If you have killed every plant you have ever owned, you have probably been choosing the wrong species rather than doing anything fundamentally wrong. Pothos, snake plants, and ZZ plants are the trifecta of indestructible greenery. All three tolerate low indirect light, irregular watering, and the kind of benign neglect that would doom a fiddle-leaf fig in days. Start with a pothos in a hanging planter near a north-facing window and watch it cascade down over a few months.

The trick to keeping low-light plants alive is actually to water them less than you think. Overwatering kills far more houseplants than underwatering. Stick your finger an inch into the soil — if it feels damp, skip the watering can. Most low-light species only need water every 10 to 14 days, and some, like the cast iron plant, can go three weeks between drinks without showing any stress.

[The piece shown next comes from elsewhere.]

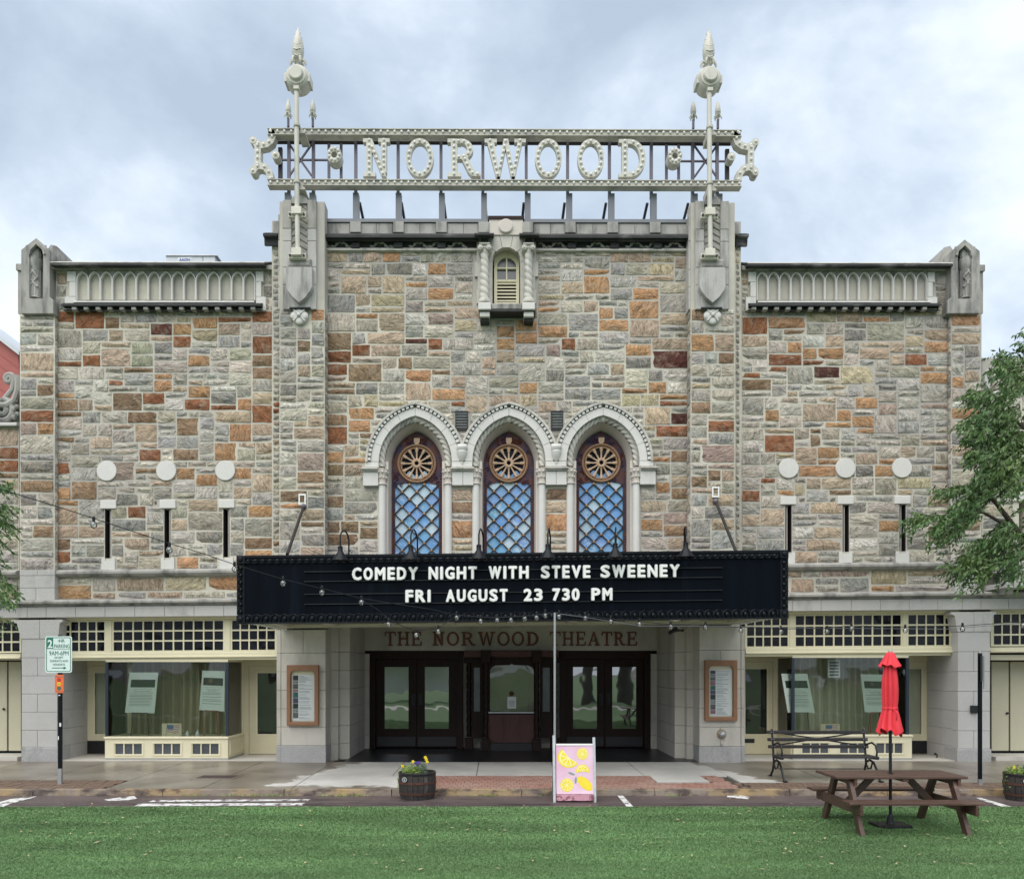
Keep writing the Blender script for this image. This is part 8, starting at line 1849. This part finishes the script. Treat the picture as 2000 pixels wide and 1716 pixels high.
def flag(px0, px1, t_, u, lb, zf):
    Y = BYF + .22; x0, x1 = X(px0, Y), X(px1, Y); z1 = ZR(t_, Y); z0 = zf - .02
    o = thing('flag_picture', lb, 'picture', ((x0 + x1) / 2, Y, z0), 'small flag pictures in the shop windows')
    MB().prism(rrect(x0, x1, z0, z1, .02), Y, Y + .012).build('card', M['cream'], o)
    w_, h_ = x1 - x0, z1 - z0
    fx = lambda u: x0 + w_ * (.28 + .62 * u); fz = lambda v, u: z0 + h_ * (.30 + .6 * v + .05 * math.sin(u * 7))
    mr, mw, mbm = MB(), MB(), MB()
    for k in range(9):
        for i in range(6):
            u0, u1 = i / 6, (i + 1) / 6
            if u0 < .40 and k >= 4: continue
            (mr if k % 2 == 0 else mw).add([(fx(u0), Y - .003, fz(k / 9, u0)), (fx(u1), Y - .003, fz(k / 9, u1)), (fx(u1), Y - .003, fz((k + 1) / 9, u1)), (fx(u0), Y - .003, fz((k + 1) / 9, u0))], [(0, 1, 2, 3)])
    mbm.add([(fx(0), Y - .003, fz(4 / 9, 0)), (fx(.5), Y - .0032, fz(4 / 9, .5)), (fx(.5), Y - .0032, fz(1, .5)), (fx(0), Y - .003, fz(1, 0))], [(0, 1, 2, 3)])
    mr.build('red_stripes', M['flagred'], o); mw.build('white_stripes', M['paper'], o); mbm.build('blue_canton', M['flagblue'], o)
    MB().tube([(fx(-.12), Y - .004, z0 + h_ * .03), (fx(0), Y - .004, fz(1, 0) + .01)], .004, 4).build('painted_staff', M['ink'], o)
flag(316, 354.5, 1412, 1434, 'small cream picture of a waving flag on the left bay window sill', ZBL); flag(1603, 1640, 1413, 1430, 'small cream picture of a waving flag behind the bench back in the right window', ZBR)
for px, s_, lb in ((366, .75, 'tiny white and green figurine beside the flag picture on the left sill'), (386, 1., 'small white and blue figurine with raised arms on the left sill'), (1687, .9, 'small pale figurine on the right sill behind the bench end')):
    Y = BYF + .22; x = X(px, Y); z = ZBL if px < 1000 else ZBR; F_ = thing('figurine', lb, 'figurine', (x, Y, z))
    MB().lathe([(.05 * s_, 0), (.045 * s_, .02), (.06 * s_, .04), (.03 * s_, .09), (.022 * s_, .12), (.012, .13)], (x, Y, z), 12).build('gown', M['paper'], F_, smooth=True); MB().ball((x, Y, z + .145 * s_), .02, 8, 6).build('head', M['rose'], F_, smooth=True)
    MB().tube([(x - .06 * s_, Y, z + .10), (x, Y, z + .115 * s_), (x + .055 * s_, Y, z + .07)], .01, 5).build('arms', M['flagblue'] if px == 386 else M['sage'], F_, smooth=True)
# ================================================================ TREES
def leafcloud(mb, blobs, seed, Y0, sc=1., dens=1.2):
    """sprays of paired leaflets on drooping twigs; blobs = (px, py, rx, ry, count, direction in degrees)"""
    r = random.Random(seed); tw = []
    for (bx, by_, rx, ry, cnt, dirn) in blobs:
        for _ in range(int(cnt * dens)):
            a = r.random() * 6.28; q = math.sqrt(r.random()) ; px, py = bx + rx * q * math.cos(a), by_ + ry * q * math.sin(a); Y = Y0 + r.gauss(0, .35)
            base = Vector(PR(px, py, Y)); an = R(dirn + r.gauss(0, 24)); ln = r.uniform(.22, .42) * sc; d = Vector((math.cos(an), r.gauss(0, .3), math.sin(an))).normalized(); n_ = r.randint(7, 11); tip = None
            for k in range(n_):
                t_ = k / (n_ - 1); p = base + d * ln * t_ + Vector((0, 0, -.10 * t_ * t_ * sc))
                for s_ in (-1, 1):
                    side = Vector((-d.z * s_ * .55 + d.x * .5, r.gauss(0, .35), -abs(r.gauss(.75, .3)))).normalized() if r.random() < .75 else Vector((r.gauss(0, 1), r.gauss(0, 1), r.gauss(0, .6))).normalized()
                    L_ = r.uniform(.07, .13) * sc; w_ = L_ * .155; e_ = side.cross(Vector((r.gauss(0, .6), -1, r.gauss(0, .6)))).normalized(); m_ = p + side * L_ * .45
                    mb.add([tuple(p), tuple(m_ + e_ * w_), tuple(p + side * L_), tuple(m_ - e_ * w_)], [(0, 1, 2, 3)])
            tw.append((base, base + d * ln * .6 + Vector((0, 0, -.04))))
    return tw
def tree(name, label, trunk, limbs, blobs, Y0, seed, dens=1.25):
    T_ = thing(name, label, 'tree', trunk[0])
    MB().tube(trunk, .1, 12, rs=[.20, .16, .13, .10][:len(trunk)]).build('trunk', M['bark'], T_, smooth=True)
    for l in limbs: n_ = len(l); MB().tube([PR(*p) for p in l], .02, 7, rs=[.045 * (1 - .85 * i / (n_ - 1)) + .004 for i in range(n_)]).build('branch', M['bark'], T_, smooth=True)
    mb = MB(); tw = leafcloud(mb, blobs, seed, Y0, 1., dens)
    mb.build('crown', M['leaf'], T_); m2 = MB()
    for a, b_ in tw: m2.tube([tuple(a), tuple(b_)], .003, 3)
    m2.build('twigs', M['bark'], T_)
tY = 14.6
tree('street_tree', 'leafy green street tree reaching in from the right edge', [(X(2190, tY), tY + .1, -.15), (X(2185, tY), tY + .1, 2.2), (X(2170, tY), tY, 4.2), (X(2150, tY), tY, 7.0)],
     [[(2175, 1180, tY), (2080, 1090, tY), (1990, 1040, tY), (1920, 1000, tY), (1850, 1008, tY), (1800, 1008, tY)], [(2080, 1090, tY), (2000, 1090, tY), (1930, 1096, tY), (1880, 1108, tY)], [(1990, 1040, tY), (1940, 975, tY), (1890, 955, tY), (1850, 958, tY)], [(2160, 1000, tY), (2060, 880, tY), (1980, 820, tY), (1920, 790, tY), (1895, 770, tY)], [(2060, 880, tY), (2010, 780, tY), (1970, 720, tY), (1950, 700, tY)], [(2040, 900, tY), (1980, 900, tY), (1930, 900, tY)]],
     [(1972, 712, 26, 20, 26, 160), (1992, 745, 22, 30, 34, 190), (1930, 775, 32, 14, 30, 175), (1965, 800, 35, 22, 48, 190), (1915, 825, 24, 22, 34, 200), (1965, 850, 38, 26, 52, 210), (1995, 860, 20, 50, 40, 220), (1925, 880, 26, 14, 26, 185), (1965, 900, 34, 26, 46, 200), (1935, 925, 24, 16, 26, 215), (1985, 930, 24, 26, 30, 220), (1870, 956, 30, 7, 17, 175), (1925, 962, 26, 12, 20, 190), (1900, 985, 30, 13, 24, 200), (1825, 1008, 34, 6, 20, 185), (1862, 1024, 26, 16, 26, 230), (1895, 1006, 26, 12, 16, 200), (1975, 1030, 22, 22, 24, 200), (1990, 1060, 16, 26, 26, 220), (1940, 1062, 36, 12, 30, 200), (1985, 1090, 20, 14, 18, 200), (1905, 1090, 32, 8, 20, 190), (1925, 1104, 30, 12, 26, 215), (1885, 1112, 16, 6, 9, 195), (1994, 1120, 12, 12, 8, 200),
      (2060, 700, 60, 70, 90, 120), (2080, 850, 70, 90, 150, 100), (2080, 1000, 70, 60, 90, 200), (2170, 640, 80, 60, 100, 90), (2200, 800, 90, 120, 160, 40), (2200, 980, 80, 70, 80, 0)], tY, 3)
tY2 = 15.2
tree('street_tree', 'green street tree showing only a few sprays at the left edge, beside the string lights', [(X(-150, tY2), tY2, -.15), (X(-148, tY2), tY2, 2.2), (X(-140, tY2), tY2, 4.2), (X(-135, tY2), tY2, 6.4)],
     [[(-140, 1080, tY2), (-70, 1010, tY2), (-20, 960, tY2), (10, 948, tY2)], [(-140, 1150, tY2), (-60, 1120, tY2), (-10, 1118, tY2), (20, 1130, tY2)], [(-70, 1010, tY2), (-20, 1010, tY2), (12, 1005, tY2)]],
     [(-8, 950, 12, 6, 8, -8), (-6, 985, 10, 8, 8, -25), (-4, 1012, 10, 10, 10, -40), (-10, 1045, 10, 14, 10, -55), (-2, 1140, 14, 6, 9, -15), (-6, 1155, 12, 6, 8, -25), (-10, 1205, 8, 6, 3, -20), (-60, 940, 50, 60, 70, 60), (-60, 1080, 50, 60, 60, -40), (-150, 900, 60, 90, 90, 100), (-200, 1050, 60, 80, 70, 180)], tY2, 8)
# the common behind the camera, seen in the door glass
for (x, y, s_, lb) in ((5.35, -7, 1.0, 'broad park tree on the lawn opposite, reflected in the right doors'), (8.0, -9.5, 1.1, 'tall park tree far back on the lawn opposite'), (-16, -20, 1.1, 'park tree at the far side of the lawn opposite')):
    T_ = thing('park_tree', lb, 'tree', (x, y, -.145)); r = random.Random(int(x)); 
    MB().tube([(x, y, -.15), (x, y, 1.2), (x + .1, y, 3.2), (x, y, 5.5)], .3, 12, rs=[.5 * s_, .34 * s_, .30 * s_, .2 * s_]).build('trunk', M['bark'], T_, smooth=True)
    mb = MB()
    for k in range(2600):
        d = Vector((r.gauss(0, 1), r.gauss(0, 1), r.gauss(0, .7))).normalized() * r.uniform(.4, 1) ** .5 * 3.6 * s_; c = Vector((x, y, 7.5 * s_)) + d; a = Vector((r.gauss(0, 1), r.gauss(0, 1), r.gauss(0, 1))).normalized() * .22; b_ = a.cross(Vector((r.gauss(0, 1), r.gauss(0, 1), r.gauss(0, 1)))).normalized() * .13; mb.add([tuple(c - a), tuple(c + b_), tuple(c + a), tuple(c - b_)], [(0, 1, 2, 3)])
    mb.build('crown', M['leaf'], T_)
sheet('path', [(-60, -1.2, -.14), (60, -4.2, -.14), (60, -2.8, -.14), (-60, .3, -.14)], M['lime'])
TN = thing('event_tent', 'white canopy tent on the lawn opposite, reflected in the left doors', 'tent', (-6, -9, -.145))
MB().hexa([(-9, -10.9, .5), (-3, -10.9, .5), (-3, -10.9, 2.6), (-9, -10.9, 2.6), (-9, -11, .5), (-3, -11, .5), (-3, -11, 2.6), (-9, -11, 2.6)]).build('side_wall', M['white'], TN)
mb = MB(); mb.add([(-9, -11, 2.62), (-3, -11, 2.62), (-3, -8, 2.62), (-9, -8, 2.62), (-6, -9.5, 4)], [(0, 1, 4), (1, 2, 4), (2, 3, 4), (3, 0, 4)]); mb.build('canopy', M['white'], TN)
for x in (-9, -3): MB().tube([(x, -8, -.14), (x, -8, 2.62)], .04, 8).build('pole', M['alu'], TN)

For rooms with virtually no natural light — interior bathrooms, basement offices — consider a Chinese evergreen or a peace lily. Both have evolved to grow beneath dense tropical canopies where sunlight barely penetrates. A peace lily will even tell you when it is thirsty by drooping its leaves dramatically, then perking right back up within hours of being watered. It is the most communicative plant you will ever own.

Group your low-light plants together on a tray of pebbles filled with water to create a micro-humidity zone that mimics their native tropical conditions. This passive trick boosts humidity around the plants without any misting or humidifier, keeps leaves glossy, and reduces the frequency of brown leaf tips that plague indoor gardeners in heated or air-conditioned spaces.